Après plusieurs actions de chauffeurs de VTC (voiture de transport avec chauffeurs) en décembre, puis en janvier pour protester contre la hausse du taux de commission prélevé par la plateforme Uber le gouvernement a nommé un médiateur, Jacques Rapoport, pour aider à la résolution du conflit. Fabian Tosolini, le secrétaire général adjoint de la CFDT-Transport, explique à VR&T quels sont, selon lui, les enjeux pour le secteur.
Ville, Rail & Transports. Comment peut évoluer le conflit selon vous ?
Fabian Tosolini. Dans la matinée du 20 janvier, il y a eu une vraie évolution : lors d’une réunion avec Jacques Rapoport, les plateformes ont enfin reconnu que, quand un chauffeur travaille 40 heures par semaine, il ne gagne pas sa vie. A 60 heures par semaine, il gagne à peine un peu plus que le Smic. Et pour y parvenir, il ne prend pas de congés, n’a pas de protection sociale, minimise ses charges et optimise au maximum ses jours de connexion. C’est-à-dire qu’il fait de la maraude électronique, en se positionnant sur le bord d’une route, en infraction avec la loi qui l’oblige à repartir à chaque fois de son point de départ.
C’est une vraie évolution car cela va permettre de dire haut et fort à ceux qui veulent devenir chauffeur de VTC qu’il est difficile d’y gagner sa vie et qu’il y a une vraie dépendance vis-à-vis des plateformes. Pour un chiffre d’affaires de 5 200 euros bruts pour 60 heures de connexion par semaine, il faut enlever 1 300 euros de commission pris par les plateformes et de 1 800 à 2 280 euros de charges mensuelles (liées au coût de location de la voiture, assurances…).

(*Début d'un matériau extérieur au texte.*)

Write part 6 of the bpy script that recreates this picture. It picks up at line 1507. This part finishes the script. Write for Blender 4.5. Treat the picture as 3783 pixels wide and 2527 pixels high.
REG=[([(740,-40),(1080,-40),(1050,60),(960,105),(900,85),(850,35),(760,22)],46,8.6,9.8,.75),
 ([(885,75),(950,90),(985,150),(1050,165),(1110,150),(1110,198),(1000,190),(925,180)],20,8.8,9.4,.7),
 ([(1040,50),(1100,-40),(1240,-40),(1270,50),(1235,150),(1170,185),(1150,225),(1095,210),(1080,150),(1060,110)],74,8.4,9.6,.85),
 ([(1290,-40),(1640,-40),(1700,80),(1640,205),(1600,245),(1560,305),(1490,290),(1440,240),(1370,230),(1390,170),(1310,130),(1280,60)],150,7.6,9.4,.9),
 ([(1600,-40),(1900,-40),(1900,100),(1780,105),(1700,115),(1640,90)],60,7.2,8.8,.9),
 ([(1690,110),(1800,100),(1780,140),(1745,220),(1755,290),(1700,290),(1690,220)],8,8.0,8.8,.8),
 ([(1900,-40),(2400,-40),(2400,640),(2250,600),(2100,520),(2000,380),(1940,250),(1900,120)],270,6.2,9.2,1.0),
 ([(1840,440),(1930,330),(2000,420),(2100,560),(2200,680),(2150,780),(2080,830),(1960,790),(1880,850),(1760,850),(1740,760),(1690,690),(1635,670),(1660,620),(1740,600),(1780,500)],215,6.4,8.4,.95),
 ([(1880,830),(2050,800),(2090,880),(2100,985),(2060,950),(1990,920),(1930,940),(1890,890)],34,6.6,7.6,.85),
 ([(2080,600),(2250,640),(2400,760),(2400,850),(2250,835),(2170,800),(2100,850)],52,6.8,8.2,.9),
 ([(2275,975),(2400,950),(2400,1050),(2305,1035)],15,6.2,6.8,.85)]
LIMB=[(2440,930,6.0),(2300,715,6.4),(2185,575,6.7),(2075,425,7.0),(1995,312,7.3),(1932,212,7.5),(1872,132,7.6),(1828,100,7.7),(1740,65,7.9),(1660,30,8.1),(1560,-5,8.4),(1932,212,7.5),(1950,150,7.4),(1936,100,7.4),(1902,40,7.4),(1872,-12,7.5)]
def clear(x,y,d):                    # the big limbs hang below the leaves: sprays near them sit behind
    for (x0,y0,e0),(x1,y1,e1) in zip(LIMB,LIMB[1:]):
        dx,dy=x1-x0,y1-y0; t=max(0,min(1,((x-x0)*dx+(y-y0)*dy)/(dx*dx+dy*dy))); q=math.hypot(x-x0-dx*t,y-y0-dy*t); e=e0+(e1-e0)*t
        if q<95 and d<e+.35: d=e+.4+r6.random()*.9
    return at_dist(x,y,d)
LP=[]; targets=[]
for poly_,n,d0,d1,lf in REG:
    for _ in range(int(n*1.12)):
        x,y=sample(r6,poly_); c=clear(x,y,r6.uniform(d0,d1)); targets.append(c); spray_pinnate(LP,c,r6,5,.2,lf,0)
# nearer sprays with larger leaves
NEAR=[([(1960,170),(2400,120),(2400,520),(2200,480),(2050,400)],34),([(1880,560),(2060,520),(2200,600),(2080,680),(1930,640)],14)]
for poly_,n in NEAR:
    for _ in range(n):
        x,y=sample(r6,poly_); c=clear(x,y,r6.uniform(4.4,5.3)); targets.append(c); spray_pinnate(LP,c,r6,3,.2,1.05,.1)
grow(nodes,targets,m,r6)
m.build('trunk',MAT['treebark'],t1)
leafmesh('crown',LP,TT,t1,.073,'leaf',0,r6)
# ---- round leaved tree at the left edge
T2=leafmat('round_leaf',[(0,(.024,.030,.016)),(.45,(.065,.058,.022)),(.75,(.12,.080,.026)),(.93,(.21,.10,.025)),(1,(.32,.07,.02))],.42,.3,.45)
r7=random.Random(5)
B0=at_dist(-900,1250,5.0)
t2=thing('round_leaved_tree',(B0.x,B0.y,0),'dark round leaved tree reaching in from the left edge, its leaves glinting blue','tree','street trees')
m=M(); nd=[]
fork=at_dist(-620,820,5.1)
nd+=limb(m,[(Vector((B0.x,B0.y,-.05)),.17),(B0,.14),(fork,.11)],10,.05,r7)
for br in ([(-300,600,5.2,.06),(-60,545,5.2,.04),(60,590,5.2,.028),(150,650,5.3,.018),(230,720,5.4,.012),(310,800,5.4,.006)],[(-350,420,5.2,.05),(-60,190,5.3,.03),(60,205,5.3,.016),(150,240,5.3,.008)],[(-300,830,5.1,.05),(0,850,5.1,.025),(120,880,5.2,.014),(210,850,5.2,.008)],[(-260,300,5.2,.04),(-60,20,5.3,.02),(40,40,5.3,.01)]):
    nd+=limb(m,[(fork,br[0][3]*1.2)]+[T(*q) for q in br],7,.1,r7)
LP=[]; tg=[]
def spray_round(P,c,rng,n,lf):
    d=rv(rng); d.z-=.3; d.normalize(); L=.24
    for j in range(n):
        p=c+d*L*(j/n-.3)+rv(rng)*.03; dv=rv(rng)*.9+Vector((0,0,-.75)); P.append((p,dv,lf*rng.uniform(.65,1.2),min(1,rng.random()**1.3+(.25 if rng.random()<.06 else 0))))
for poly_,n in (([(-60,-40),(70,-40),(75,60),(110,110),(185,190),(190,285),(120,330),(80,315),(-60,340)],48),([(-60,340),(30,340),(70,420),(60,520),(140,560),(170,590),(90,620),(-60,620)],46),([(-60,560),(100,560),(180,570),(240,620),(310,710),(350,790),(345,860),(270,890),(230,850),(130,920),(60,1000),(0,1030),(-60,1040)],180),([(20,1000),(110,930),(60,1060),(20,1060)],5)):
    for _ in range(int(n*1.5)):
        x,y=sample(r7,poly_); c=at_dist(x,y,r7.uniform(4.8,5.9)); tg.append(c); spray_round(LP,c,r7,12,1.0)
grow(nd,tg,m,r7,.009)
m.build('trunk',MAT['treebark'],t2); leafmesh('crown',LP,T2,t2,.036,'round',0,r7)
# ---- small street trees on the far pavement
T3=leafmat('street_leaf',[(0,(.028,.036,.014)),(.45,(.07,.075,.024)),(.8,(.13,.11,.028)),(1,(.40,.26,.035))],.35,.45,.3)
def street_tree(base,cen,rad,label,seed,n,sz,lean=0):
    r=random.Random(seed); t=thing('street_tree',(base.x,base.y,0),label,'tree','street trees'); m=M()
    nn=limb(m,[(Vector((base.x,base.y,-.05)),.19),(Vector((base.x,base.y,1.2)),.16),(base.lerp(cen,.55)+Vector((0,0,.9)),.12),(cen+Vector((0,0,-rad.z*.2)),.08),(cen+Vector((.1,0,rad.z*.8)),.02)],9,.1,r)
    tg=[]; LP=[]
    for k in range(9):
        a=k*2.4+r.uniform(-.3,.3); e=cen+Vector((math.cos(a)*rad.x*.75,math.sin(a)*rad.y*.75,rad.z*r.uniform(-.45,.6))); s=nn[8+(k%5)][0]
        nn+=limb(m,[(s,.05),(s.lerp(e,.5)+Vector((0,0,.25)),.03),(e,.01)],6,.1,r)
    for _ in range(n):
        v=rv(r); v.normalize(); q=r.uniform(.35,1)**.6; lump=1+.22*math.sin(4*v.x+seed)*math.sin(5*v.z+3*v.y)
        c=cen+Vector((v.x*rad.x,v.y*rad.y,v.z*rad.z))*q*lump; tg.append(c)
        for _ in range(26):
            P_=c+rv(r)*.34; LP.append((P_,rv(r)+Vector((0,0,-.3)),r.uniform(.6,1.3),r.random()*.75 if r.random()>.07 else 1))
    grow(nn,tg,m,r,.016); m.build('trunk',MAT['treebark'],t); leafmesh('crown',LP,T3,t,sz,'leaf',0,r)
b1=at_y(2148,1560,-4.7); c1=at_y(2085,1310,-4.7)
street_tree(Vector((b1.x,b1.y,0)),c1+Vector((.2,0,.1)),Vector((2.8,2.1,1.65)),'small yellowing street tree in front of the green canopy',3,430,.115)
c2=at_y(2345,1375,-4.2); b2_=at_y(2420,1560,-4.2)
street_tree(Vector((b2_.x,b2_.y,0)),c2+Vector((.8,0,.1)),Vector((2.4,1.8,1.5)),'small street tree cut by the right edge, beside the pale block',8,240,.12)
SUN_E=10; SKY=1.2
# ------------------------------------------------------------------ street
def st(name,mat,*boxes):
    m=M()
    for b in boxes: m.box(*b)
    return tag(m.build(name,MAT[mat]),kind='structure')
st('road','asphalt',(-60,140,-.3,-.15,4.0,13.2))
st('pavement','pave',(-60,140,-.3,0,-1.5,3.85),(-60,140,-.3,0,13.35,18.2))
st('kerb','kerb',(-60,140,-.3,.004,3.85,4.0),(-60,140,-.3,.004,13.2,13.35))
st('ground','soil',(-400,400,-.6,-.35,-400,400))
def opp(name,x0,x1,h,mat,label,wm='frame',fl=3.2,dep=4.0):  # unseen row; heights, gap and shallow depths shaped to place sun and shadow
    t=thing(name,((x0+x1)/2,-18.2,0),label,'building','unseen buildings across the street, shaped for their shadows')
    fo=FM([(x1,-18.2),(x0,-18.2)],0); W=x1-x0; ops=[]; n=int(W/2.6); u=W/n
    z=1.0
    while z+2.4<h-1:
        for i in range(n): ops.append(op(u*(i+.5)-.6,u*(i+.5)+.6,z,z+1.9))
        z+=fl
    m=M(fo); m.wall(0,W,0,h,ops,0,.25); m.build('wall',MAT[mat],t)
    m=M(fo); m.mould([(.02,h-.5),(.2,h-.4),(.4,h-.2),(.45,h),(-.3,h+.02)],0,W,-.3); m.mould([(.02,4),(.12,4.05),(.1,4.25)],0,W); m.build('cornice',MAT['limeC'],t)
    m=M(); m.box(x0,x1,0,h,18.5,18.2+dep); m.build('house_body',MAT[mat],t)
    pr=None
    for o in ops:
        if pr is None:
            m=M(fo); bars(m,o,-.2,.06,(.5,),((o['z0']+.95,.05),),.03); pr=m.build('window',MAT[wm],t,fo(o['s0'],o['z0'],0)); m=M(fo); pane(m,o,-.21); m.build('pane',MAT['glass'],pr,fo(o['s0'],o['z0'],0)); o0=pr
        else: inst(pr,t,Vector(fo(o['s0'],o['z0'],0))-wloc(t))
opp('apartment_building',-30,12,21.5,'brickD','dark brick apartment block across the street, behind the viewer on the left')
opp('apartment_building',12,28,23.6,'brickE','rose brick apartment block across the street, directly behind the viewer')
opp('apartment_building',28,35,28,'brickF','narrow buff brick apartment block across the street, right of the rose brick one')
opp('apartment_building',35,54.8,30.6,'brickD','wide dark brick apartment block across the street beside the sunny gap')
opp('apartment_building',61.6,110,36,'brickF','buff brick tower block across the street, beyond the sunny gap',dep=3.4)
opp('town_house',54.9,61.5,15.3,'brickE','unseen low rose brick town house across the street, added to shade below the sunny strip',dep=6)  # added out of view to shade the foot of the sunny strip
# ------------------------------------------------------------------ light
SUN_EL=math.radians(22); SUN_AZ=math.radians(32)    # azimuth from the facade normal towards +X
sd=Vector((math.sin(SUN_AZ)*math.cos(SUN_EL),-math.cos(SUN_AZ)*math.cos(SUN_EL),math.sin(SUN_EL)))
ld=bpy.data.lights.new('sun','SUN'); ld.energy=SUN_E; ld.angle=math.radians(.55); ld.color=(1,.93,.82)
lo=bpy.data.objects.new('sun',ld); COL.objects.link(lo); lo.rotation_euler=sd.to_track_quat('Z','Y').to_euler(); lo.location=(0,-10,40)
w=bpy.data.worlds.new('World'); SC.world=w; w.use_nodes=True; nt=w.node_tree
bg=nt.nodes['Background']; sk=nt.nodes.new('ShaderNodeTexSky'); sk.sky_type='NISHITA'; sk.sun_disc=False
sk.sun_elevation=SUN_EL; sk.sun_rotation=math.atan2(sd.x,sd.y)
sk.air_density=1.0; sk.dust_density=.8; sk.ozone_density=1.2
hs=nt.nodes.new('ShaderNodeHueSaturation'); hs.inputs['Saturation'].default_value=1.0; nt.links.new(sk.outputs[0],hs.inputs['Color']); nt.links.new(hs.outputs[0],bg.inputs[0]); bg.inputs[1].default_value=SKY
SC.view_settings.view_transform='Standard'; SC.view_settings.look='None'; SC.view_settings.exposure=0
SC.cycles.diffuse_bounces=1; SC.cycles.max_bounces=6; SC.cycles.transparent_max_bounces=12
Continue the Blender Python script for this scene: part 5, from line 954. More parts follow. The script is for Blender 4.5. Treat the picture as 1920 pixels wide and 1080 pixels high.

Toutefois, nous risquons d’avoir de vraies difficultés à trouver un compromis avec les plateformes et le gouvernement n’y peut pas grand-chose. Nous pouvons essayer d’améliorer les revenus des chauffeurs de deux façons : en réduisant leurs charges et en revoyant les conditions d’utilisation des plateformes dans lesquelles se trouvent les tarifications des plateformes.
On peut aussi essayer de travailler intelligemment pour mettre au point une vraie protection sociale de ces travailleurs. Peut-être sur la base du volontariat.
VR&T. Comment voyez-vous le secteur des VTC évoluer ?
F. T. C’est une question que nous a posée Jacques Rapoport. Nous lui avons dit que c’est un secteur en train de s’organiser, où il y a encore un énorme chantier à construire. C’est aussi un secteur qui va s’autoréguler dans le temps. Aujourd’hui, beaucoup de chauffeurs sont en train de le quitter. D’autres arrivent mais toute l’effervescence que l’on connaissait jusqu’alors va se calmer. C’est un secteur d’avenir mais pas dans les conditions actuelles.
Il faut voir le côté positif des VTC : ils peuvent permettre de réduire l’utilisation de la voiture personnelle. Avec des mesures incitatives, ils pourraient utiliser des voitures vertes…
Il reste une question à poser : qui doit payer ? Est-ce le chauffeur aux conditions d’aujourd’hui ? Ou est-ce le client ? Les plateformes expliquent que si on augmente les tarifs, il y aura moins de clients. Les Parisiens sont-ils prêts à payer un peu plus cher ce service ? Il faut qu’ils sachent que quand ils s’assoient dans un VTC, ils garantissent 3,75 euros au chauffeur pour une heure. C’est un sujet sur lequel la CFDT travaille. Et sur lequel nous souhaitons interpeller les clients des VTC.